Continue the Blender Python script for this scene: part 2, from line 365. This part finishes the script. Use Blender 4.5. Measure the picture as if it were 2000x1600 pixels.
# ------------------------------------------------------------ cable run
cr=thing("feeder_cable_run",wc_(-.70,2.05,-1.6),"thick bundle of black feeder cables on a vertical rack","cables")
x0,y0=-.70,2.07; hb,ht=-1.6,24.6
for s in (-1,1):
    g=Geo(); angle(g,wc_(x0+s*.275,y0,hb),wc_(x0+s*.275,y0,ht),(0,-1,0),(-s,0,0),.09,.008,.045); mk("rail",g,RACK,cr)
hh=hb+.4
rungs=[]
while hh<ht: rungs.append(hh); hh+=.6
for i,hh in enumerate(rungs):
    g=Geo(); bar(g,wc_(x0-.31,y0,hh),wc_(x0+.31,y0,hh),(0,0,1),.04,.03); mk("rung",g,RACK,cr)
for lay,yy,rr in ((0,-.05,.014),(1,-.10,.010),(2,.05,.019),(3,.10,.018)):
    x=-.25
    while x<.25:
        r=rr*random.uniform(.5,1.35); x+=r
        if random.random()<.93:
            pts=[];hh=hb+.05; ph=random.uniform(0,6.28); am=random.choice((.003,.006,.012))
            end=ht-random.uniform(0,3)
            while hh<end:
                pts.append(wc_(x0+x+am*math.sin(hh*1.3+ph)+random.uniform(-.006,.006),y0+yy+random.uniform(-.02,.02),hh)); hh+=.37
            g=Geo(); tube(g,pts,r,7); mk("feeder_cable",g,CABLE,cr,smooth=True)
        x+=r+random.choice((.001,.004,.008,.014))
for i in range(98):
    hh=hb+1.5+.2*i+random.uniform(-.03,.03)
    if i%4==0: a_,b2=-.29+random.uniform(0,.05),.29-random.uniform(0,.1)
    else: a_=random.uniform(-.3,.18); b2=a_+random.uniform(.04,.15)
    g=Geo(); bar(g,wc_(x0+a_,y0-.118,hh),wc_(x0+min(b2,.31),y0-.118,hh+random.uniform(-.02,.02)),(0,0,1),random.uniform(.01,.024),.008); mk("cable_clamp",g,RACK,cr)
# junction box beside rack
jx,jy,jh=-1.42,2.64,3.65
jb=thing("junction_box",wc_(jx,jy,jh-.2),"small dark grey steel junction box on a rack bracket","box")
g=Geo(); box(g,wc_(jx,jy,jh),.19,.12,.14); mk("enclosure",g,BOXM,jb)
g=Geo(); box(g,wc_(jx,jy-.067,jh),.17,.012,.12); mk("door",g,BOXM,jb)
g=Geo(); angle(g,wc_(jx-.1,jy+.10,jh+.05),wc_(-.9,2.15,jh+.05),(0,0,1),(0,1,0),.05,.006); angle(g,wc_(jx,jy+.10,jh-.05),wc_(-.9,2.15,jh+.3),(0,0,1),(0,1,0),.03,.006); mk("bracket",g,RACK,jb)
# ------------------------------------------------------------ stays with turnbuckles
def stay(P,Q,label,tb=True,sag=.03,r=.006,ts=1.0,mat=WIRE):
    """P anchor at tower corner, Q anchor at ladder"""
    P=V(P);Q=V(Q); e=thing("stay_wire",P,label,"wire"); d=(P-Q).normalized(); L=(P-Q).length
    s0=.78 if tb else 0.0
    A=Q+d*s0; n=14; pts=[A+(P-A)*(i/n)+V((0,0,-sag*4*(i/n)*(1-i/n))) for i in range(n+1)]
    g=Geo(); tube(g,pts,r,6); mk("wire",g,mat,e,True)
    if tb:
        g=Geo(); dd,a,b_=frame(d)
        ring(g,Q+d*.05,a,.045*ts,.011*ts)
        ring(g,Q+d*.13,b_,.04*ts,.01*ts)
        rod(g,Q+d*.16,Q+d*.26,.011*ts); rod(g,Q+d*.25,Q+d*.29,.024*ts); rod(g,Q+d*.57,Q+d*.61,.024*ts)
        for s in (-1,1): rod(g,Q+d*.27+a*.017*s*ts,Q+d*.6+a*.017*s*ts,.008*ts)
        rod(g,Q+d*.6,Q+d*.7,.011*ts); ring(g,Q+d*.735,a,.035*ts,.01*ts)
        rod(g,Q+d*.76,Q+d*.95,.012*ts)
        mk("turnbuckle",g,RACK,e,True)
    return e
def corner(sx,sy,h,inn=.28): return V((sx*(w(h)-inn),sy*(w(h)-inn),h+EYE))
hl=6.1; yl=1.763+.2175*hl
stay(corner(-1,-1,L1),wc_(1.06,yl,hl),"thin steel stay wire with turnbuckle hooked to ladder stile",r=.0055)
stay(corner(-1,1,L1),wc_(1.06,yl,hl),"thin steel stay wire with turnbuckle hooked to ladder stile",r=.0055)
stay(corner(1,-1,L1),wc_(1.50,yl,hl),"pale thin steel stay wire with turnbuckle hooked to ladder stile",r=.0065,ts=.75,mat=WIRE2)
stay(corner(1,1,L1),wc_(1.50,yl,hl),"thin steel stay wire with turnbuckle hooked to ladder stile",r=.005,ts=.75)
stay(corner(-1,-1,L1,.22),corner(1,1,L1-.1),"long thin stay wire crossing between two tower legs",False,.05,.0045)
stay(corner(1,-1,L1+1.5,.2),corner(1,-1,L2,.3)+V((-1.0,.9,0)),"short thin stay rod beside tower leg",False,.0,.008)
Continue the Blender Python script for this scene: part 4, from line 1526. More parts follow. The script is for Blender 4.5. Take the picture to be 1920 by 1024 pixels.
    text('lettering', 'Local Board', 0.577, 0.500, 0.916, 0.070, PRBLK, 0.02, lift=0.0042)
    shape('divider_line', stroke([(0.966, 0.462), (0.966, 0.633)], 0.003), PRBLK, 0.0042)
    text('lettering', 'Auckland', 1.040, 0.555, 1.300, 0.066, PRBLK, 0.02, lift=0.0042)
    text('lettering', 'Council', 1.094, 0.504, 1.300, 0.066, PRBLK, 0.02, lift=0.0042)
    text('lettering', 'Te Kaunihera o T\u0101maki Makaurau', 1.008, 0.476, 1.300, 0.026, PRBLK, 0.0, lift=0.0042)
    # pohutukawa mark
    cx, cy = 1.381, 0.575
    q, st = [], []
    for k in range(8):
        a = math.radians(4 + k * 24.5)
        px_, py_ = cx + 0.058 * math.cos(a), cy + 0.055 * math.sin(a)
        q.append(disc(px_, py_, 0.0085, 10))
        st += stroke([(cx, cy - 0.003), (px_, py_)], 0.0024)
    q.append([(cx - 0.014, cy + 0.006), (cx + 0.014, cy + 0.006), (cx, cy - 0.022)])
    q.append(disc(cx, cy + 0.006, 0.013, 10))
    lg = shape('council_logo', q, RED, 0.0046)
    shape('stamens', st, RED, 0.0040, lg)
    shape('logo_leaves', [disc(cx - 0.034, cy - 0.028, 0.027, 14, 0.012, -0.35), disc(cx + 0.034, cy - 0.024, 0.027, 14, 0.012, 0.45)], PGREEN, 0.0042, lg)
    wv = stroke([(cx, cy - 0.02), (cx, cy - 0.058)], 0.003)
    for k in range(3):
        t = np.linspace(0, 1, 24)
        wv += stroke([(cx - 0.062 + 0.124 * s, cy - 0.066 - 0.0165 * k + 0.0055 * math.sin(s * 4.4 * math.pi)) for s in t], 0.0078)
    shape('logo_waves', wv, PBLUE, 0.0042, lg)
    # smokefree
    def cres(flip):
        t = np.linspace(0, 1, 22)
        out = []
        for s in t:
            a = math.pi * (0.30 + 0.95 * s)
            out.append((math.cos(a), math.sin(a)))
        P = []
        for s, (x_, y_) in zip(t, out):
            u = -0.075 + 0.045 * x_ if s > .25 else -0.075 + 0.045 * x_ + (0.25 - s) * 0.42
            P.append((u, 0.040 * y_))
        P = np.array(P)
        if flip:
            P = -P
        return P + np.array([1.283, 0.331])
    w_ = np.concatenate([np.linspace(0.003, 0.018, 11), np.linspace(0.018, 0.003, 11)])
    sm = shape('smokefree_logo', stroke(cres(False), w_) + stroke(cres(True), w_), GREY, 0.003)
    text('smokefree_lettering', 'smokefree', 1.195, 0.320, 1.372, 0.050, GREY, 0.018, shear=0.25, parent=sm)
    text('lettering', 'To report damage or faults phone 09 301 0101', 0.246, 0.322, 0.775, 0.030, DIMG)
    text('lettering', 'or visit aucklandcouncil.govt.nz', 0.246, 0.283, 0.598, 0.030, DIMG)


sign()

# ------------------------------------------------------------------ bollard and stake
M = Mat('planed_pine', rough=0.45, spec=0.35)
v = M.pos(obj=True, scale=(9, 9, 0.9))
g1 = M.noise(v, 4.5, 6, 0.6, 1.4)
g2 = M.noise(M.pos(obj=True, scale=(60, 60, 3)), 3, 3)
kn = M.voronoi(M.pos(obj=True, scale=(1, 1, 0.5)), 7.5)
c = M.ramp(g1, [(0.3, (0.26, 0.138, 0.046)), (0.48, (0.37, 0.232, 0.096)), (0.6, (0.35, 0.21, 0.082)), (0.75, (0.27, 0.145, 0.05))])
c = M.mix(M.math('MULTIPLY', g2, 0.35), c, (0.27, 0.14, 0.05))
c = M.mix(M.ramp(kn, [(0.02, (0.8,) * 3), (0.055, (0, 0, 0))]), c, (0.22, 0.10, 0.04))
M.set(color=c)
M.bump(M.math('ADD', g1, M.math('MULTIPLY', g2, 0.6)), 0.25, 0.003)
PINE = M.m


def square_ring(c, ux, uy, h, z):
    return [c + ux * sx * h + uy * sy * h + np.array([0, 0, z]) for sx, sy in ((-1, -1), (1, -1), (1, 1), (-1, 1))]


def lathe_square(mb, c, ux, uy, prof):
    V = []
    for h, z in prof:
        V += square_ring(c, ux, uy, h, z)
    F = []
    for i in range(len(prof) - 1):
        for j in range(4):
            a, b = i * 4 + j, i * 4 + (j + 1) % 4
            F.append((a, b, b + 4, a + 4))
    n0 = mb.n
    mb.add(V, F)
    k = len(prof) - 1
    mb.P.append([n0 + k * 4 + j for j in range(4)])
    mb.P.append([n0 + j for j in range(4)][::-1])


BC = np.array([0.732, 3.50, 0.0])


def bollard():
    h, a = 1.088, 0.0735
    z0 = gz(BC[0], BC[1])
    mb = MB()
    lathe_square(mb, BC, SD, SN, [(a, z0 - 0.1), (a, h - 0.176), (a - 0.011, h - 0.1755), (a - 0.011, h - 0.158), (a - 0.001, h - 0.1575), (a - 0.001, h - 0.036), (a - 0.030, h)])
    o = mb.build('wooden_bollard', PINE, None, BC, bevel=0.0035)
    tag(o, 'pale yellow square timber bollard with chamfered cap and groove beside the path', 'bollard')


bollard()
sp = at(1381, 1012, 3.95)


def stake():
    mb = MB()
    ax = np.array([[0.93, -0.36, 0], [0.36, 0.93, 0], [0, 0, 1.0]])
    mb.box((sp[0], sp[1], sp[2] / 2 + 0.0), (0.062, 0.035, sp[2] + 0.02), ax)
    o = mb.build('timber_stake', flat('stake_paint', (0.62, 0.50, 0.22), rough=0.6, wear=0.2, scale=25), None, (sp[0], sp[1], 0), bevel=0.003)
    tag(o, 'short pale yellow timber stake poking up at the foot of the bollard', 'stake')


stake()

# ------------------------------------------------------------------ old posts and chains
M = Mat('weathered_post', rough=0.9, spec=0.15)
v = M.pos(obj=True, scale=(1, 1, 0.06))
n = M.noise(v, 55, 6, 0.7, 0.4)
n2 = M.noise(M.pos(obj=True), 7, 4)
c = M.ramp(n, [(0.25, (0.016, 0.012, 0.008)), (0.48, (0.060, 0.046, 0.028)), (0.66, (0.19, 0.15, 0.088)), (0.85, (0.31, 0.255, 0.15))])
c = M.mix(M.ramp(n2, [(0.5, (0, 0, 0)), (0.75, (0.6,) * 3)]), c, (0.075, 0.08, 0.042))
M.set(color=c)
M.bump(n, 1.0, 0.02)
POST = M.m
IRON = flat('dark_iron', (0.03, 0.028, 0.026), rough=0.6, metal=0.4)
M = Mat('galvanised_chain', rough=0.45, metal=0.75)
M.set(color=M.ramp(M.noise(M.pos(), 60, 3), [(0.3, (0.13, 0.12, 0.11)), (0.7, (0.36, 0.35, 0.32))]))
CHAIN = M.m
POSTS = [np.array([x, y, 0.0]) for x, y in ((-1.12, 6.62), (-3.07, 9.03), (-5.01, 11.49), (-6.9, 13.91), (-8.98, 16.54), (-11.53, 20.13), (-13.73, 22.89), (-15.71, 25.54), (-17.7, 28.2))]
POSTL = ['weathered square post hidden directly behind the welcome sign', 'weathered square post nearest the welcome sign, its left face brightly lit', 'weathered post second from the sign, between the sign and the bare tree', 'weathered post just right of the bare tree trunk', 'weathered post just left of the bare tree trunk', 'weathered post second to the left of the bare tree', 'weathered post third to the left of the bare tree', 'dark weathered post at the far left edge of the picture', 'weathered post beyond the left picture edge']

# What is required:
From the records above, extract exactly and only the lines that begin at the line with "thin stay wire" and stop after the line with "thin stay rod".

# Exercise answer:
stay(corner(-1,-1,L1,.22),corner(1,1,L1-.1),"long thin stay wire crossing between two tower legs",False,.05,.0045)
stay(corner(1,-1,L1+1.5,.2),corner(1,-1,L2,.3)+V((-1.0,.9,0)),"short thin stay rod beside tower leg",False,.0,.008)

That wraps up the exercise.